Women’s activism evolved with the suffrage movement,
Wheeler writes. Before women won the vote in 1920, they
exerted social pressure and lobbied through their large
organizations, prevailing upon legislators to clean
up the movie and burlesque theaters and set a national
obscenity standard. These organizations, purporting
to represent the feelings of “womanhood,”
achieved many of their reform goals.
Interestingly, as the movie studio system developed
in the late 1920s, the studios also favored establishing
a national decency standard, Wheeler writes, because
the varying state standards made it difficult to distribute
their films nationally.
The studios then cannily recruited a prominent leader
of women’s organizations, Alice Ames Winter, to
represent womanhood on their committee on standards.
As it turned out, the studios probably acted disingenuously,
co-opting this leader of organized women and turning
her influence toward their own ends. While many female
reformers supported Winter, others felt betrayed by
her. The resulting disagreements tore women’s
organizations apart.
Women employed other means to protect children. Finding
that the appeal of pornography for children grew out
of their unsatisfied curiosity about sex, women’s
organizations decided to counter with detailed sex education
information.
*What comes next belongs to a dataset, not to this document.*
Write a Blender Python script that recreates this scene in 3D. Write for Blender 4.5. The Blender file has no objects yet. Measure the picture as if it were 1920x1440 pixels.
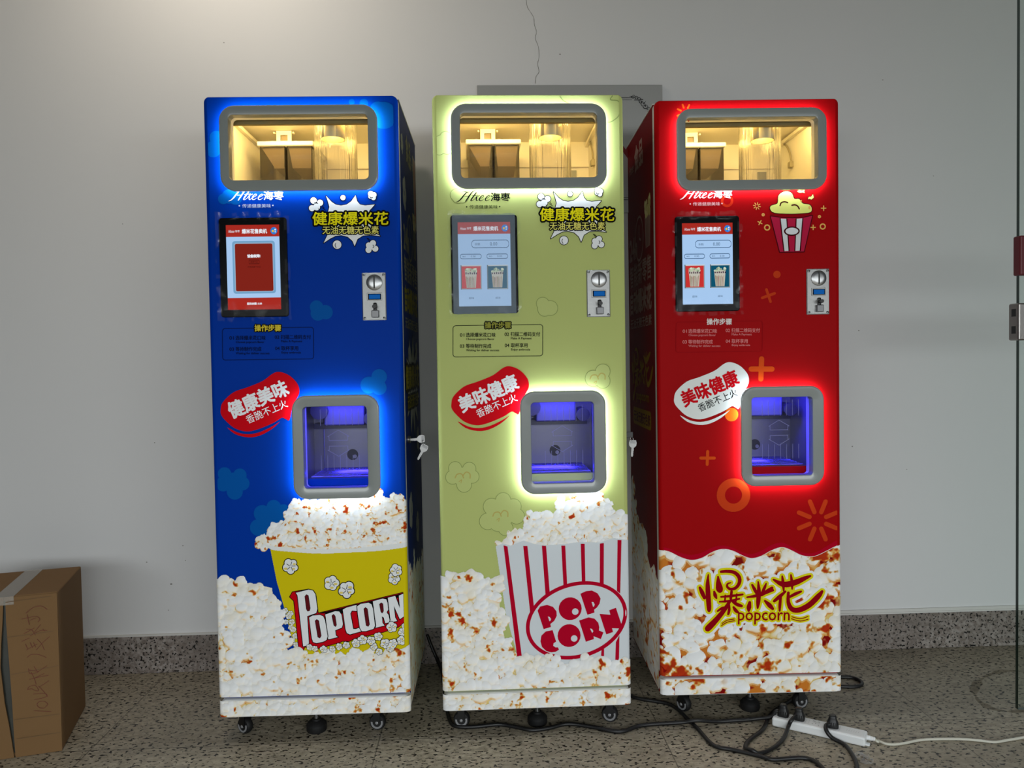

In Minneapolis, for example, members of
the Women’s Cooperative Alliance, led by Catheryne
Cooke Gilman (a central figure in the movement and the
book), conducted an effective door-to-door campaign
disseminating their materials and talking with mothers
and children about sex.
“The right to vote, in 1920, really opened up
the conversation to individual women,” Wheeler
said. No longer did women need to band together to make
their voices heard, and many individual women came out
in opposition to government regulation of sexual material.
Shrewd movie studio executives, publishers and burlesque
house operators capitalized on these differences among
women to make their case against anti-obscenity regulations.
Wheeler found that for a short while after winning the
vote, women’s groups still held considerable influence,
but it began to weaken and dissipate by the early 1930s
as groups splintered and no women’s voting bloc
materialized.
By that time, however, the Catholic Church had established
the Legion of Decency, which took up the anti-obscenity
cause with a vengeance. Because the church could exert
actual control over its members, threatening excommunication
or other consequences for those who disagreed, the league
was able to achieve its ends through such means as boycotts
and directives to members.
Coming in the midst of the current public furor over
the content of radio “shock jocks,” Super
Bowl entertainment, music videos and pornographic spam,
Against Obscenity provides a historical perspective
on the issue of obscenity and women’s political
and social engagement in the debate. In the end, it
cautions against framing this debate narrowly in terms
of harm to children even as it highlights the dangers
of surrendering sexual discourse to the commercial realm.